The exercise
Each line from the top of the listing through the one holding "shelving('shelving_unit', XD, 1, yd[i], yd[i" should be restated word for word, with nothing added and no pictures.

▽

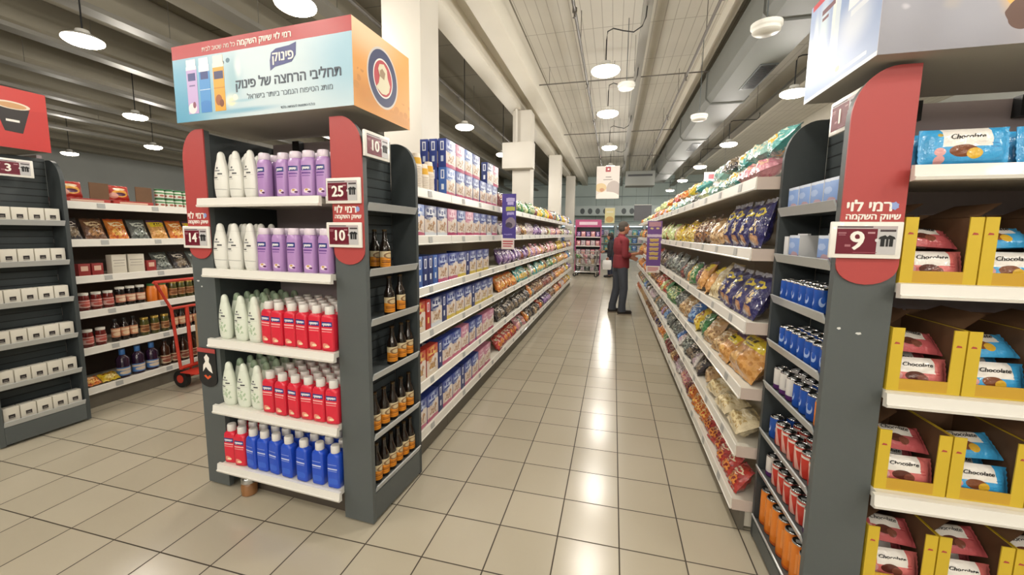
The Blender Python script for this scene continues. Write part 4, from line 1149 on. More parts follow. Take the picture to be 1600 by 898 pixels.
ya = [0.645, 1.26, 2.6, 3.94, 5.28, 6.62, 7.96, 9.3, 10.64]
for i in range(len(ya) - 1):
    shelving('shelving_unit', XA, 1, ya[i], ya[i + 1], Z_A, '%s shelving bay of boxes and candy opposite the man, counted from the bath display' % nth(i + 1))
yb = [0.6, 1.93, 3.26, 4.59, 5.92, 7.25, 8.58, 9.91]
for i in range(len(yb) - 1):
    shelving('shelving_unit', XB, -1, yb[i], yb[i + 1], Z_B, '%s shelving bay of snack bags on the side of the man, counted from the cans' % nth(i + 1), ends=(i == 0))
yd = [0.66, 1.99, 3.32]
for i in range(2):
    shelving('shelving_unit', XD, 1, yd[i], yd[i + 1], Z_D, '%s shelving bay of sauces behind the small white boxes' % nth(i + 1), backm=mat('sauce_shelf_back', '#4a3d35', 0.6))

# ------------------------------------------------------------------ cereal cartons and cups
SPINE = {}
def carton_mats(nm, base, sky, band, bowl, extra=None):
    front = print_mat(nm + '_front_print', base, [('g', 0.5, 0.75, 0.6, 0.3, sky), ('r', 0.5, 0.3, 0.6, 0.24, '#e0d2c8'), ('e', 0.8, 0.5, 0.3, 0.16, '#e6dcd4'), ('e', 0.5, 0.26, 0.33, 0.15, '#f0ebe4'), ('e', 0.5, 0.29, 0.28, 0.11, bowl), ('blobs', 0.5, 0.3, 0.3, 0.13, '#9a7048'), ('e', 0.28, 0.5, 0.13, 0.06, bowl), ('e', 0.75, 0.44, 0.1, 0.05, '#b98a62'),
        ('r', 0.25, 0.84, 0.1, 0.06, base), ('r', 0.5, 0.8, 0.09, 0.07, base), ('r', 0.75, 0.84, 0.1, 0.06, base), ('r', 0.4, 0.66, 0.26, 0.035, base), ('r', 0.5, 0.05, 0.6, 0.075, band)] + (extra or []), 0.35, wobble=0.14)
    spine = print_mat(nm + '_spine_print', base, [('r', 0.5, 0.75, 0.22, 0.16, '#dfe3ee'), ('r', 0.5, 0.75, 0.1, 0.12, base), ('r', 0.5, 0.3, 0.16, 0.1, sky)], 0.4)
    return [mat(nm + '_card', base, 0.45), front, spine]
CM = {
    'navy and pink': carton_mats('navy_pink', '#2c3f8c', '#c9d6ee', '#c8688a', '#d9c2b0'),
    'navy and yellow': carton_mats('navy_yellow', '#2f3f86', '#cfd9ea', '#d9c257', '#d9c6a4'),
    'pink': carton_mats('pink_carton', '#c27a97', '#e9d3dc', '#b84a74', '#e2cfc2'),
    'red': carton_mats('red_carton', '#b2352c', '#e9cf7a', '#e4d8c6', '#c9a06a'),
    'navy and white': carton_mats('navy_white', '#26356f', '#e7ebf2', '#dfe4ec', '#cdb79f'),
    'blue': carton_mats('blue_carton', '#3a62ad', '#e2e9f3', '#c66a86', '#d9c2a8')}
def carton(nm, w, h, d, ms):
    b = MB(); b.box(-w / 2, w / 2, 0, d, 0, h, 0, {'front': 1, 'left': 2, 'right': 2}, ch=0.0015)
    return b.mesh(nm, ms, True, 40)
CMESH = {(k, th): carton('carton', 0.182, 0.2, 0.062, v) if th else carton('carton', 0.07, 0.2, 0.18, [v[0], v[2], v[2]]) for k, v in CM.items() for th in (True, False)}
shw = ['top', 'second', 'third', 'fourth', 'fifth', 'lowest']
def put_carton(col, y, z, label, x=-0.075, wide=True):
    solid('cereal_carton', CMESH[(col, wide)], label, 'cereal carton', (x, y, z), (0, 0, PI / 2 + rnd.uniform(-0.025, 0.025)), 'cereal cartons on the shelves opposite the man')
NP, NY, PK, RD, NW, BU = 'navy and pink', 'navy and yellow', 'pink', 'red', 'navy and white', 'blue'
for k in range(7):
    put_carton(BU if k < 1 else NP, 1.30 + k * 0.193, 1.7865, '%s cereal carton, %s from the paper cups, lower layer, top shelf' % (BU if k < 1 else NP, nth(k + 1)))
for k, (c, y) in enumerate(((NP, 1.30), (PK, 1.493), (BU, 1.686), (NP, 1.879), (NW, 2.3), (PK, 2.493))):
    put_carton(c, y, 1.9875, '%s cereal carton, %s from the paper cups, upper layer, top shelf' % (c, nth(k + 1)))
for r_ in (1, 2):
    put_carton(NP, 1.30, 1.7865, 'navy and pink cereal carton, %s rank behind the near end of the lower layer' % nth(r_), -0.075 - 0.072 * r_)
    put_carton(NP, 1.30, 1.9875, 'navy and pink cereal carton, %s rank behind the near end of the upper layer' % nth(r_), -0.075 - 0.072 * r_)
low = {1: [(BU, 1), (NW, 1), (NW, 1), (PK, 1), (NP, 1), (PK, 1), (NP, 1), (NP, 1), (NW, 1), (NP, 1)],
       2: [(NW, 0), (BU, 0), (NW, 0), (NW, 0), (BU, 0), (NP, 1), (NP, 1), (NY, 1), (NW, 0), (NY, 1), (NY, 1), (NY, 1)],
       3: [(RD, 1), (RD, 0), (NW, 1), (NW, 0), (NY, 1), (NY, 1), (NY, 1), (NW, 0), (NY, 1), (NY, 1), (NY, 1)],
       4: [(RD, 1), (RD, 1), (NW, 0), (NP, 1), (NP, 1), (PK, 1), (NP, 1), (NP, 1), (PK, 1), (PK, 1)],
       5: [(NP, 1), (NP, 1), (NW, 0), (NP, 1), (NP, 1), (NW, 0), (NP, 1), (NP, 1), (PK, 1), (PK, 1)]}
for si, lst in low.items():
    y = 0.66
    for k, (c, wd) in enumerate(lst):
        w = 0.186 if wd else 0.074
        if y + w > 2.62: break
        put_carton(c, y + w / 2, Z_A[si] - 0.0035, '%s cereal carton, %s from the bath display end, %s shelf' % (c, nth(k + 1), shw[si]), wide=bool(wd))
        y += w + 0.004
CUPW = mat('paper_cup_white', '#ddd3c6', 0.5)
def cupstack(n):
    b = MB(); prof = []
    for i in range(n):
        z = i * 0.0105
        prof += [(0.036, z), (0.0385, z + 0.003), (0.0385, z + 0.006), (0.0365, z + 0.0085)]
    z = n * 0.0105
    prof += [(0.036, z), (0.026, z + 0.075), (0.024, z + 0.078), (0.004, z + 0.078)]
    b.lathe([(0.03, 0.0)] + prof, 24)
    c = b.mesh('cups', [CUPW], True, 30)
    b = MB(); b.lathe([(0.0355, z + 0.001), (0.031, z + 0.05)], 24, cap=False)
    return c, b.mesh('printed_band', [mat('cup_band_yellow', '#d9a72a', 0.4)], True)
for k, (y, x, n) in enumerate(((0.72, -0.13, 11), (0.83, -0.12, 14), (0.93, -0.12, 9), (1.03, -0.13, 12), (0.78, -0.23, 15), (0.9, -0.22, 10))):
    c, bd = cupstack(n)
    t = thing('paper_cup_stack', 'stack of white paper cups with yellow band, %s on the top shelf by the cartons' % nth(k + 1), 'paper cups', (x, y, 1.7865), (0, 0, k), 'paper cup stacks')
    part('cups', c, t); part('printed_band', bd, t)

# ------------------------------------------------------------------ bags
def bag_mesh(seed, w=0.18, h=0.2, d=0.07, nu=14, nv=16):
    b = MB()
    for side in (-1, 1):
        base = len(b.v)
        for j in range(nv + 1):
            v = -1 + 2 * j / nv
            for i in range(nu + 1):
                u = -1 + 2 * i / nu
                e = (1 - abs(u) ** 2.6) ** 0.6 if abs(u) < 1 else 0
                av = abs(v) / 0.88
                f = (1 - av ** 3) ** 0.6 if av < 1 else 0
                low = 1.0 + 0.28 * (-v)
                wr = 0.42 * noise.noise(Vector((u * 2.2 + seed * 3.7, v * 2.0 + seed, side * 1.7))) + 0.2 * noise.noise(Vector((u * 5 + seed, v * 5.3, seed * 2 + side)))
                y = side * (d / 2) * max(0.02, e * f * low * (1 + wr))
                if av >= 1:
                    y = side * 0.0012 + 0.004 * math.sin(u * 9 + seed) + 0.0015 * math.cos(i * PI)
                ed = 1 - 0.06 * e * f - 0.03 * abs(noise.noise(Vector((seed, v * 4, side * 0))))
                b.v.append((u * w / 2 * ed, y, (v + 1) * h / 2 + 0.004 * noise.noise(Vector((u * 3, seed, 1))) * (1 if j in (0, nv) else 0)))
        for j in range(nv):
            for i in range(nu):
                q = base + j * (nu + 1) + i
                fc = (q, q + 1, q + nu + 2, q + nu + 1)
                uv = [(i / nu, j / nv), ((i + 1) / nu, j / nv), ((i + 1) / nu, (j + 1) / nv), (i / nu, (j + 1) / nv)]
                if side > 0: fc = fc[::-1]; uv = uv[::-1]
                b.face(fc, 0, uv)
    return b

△

Solution to this exercise
The Blender Python script for this scene continues. Write part 4, from line 1149 on. More parts follow. Take the picture to be 1600 by 898 pixels.
ya = [0.645, 1.26, 2.6, 3.94, 5.28, 6.62, 7.96, 9.3, 10.64]
for i in range(len(ya) - 1):
    shelving('shelving_unit', XA, 1, ya[i], ya[i + 1], Z_A, '%s shelving bay of boxes and candy opposite the man, counted from the bath display' % nth(i + 1))
yb = [0.6, 1.93, 3.26, 4.59, 5.92, 7.25, 8.58, 9.91]
for i in range(len(yb) - 1):
    shelving('shelving_unit', XB, -1, yb[i], yb[i + 1], Z_B, '%s shelving bay of snack bags on the side of the man, counted from the cans' % nth(i + 1), ends=(i == 0))
yd = [0.66, 1.99, 3.32]
for i in range(2):
    shelving('shelving_unit', XD, 1, yd[i], yd[i + 1], Z_D, '%s shelving bay of sauces behind the small white boxes' % nth(i + 1), backm=mat('sauce_shelf_back', '#4a3d35', 0.6))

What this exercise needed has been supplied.